- _DATA_
━━━━
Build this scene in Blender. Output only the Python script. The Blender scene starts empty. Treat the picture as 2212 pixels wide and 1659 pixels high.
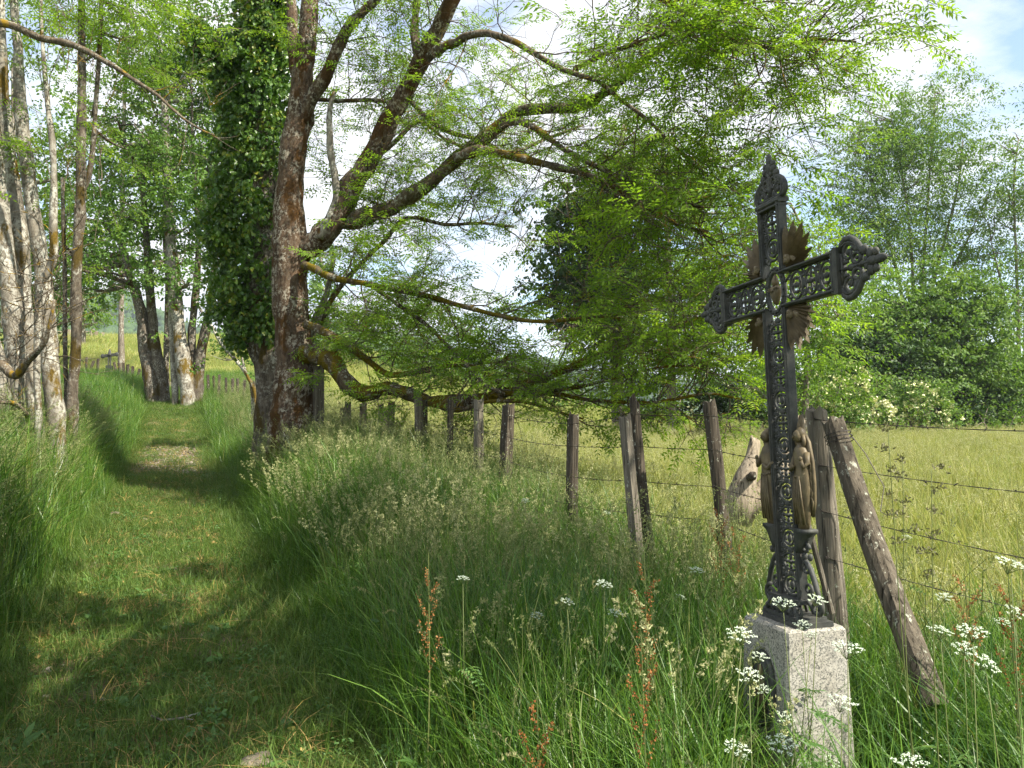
import bpy, math, random
import numpy as np
from mathutils import Vector, Matrix, Euler

# ------------------------------------------------------------------ camera, light, exposure
sc = bpy.context.scene
COL = sc.collection
R = math.radians
EYE, PITCH, FPX = 1.65, R(3.5), 1723.0
cam_d = bpy.data.cameras.new('camera'); cam = bpy.data.objects.new('camera', cam_d); COL.objects.link(cam)
cam_d.sensor_width = 36.0; cam_d.lens = 36.0 * FPX / 2212.0
cam_d.clip_start = 0.05; cam_d.clip_end = 4000
cam.location = (0, 0, EYE); cam.rotation_euler = (R(90) + PITCH, 0, 0)
sc.camera = cam

SUN_H = Vector((0.86, -0.51)).normalized(); SUN_EL = R(47)
sun_dir = Vector((SUN_H.x * math.cos(SUN_EL), SUN_H.y * math.cos(SUN_EL), math.sin(SUN_EL)))
sd = bpy.data.lights.new('sun', 'SUN'); sd.energy = 4.6; sd.angle = R(0.5); sd.color = (1.0, 0.93, 0.80)
so = bpy.data.objects.new('sun', sd); COL.objects.link(so)
so.rotation_euler = sun_dir.to_track_quat('Z', 'Y').to_euler(); so.location = (10, -6, 20)

world = bpy.data.worlds.new('World'); sc.world = world; world.use_nodes = True
wt = world.node_tree; wn, wl = wt.nodes, wt.links
bg = wn['Background']; bg.inputs['Strength'].default_value = 0.1
sky = wn.new('ShaderNodeTexSky'); sky.sky_type = 'NISHITA'; sky.sun_disc = False
sky.sun_elevation = SUN_EL; sky.sun_rotation = math.atan2(SUN_H.x, SUN_H.y)
sky.air_density = 1.0; sky.dust_density = 0.6; sky.ozone_density = 1.5
tc = wn.new('ShaderNodeTexCoord')
def wnoise(scale, detail, rough, off, stretch=(1, 1, 2.2), dist=0.0):
    mp = wn.new('ShaderNodeMapping'); mp.inputs['Scale'].default_value = stretch; mp.inputs['Location'].default_value = off
    n = wn.new('ShaderNodeTexNoise'); n.inputs['Scale'].default_value = scale; n.inputs['Detail'].default_value = detail
    n.inputs['Roughness'].default_value = rough; n.inputs['Distortion'].default_value = dist
    wl.new(tc.outputs['Generated'], mp.inputs['Vector']); wl.new(mp.outputs[0], n.inputs['Vector'])
    return n.outputs['Fac']
def wramp(fac, stops):
    r = wn.new('ShaderNodeValToRGB'); e = r.color_ramp.elements
    while len(e) < len(stops): e.new(0.5)
    for k, (p, c) in enumerate(stops): e[k].position = p; e[k].color = (*c, 1)
    wl.new(fac, r.inputs[0]); return r.outputs[0]
cov = wramp(wnoise(2.6, 8, 0.56, (3.1, 0.4, 1.0), dist=0.3), [(0.40, (0, 0, 0)), (0.53, (1, 1, 1))])
shade = wramp(wnoise(5.0, 7, 0.6, (1.3, 7.2, 2.0)), [(0.30, (3.9, 4.15, 4.55)), (0.68, (5.6, 5.6, 5.65))])
mx = wn.new('ShaderNodeMixRGB'); wl.new(cov, mx.inputs[0]); wl.new(shade, mx.inputs[2])
sk = wn.new('ShaderNodeMixRGB'); sk.blend_type = 'MULTIPLY'; sk.inputs[0].default_value = 1
sk.inputs[2].default_value = (1.25, 1.2, 1.12, 1); wl.new(sky.outputs[0], sk.inputs[1]); wl.new(sk.outputs[0], mx.inputs[1])
wl.new(mx.outputs[0], bg.inputs['Color'])
world.cycles.sampling_method = 'MANUAL'; world.cycles.sample_map_resolution = 512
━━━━
- _TO BE DONE_
Leave out any pictures and return exactly the lines from the beginning of the data through the line with "from mathutils import Vector, Matrix, Euler", inclusive.

- _CORRECT OUTPUT_
Build this scene in Blender. Output only the Python script. The Blender scene starts empty. Treat the picture as 2212 pixels wide and 1659 pixels high.
import bpy, math, random
import numpy as np
from mathutils import Vector, Matrix, Euler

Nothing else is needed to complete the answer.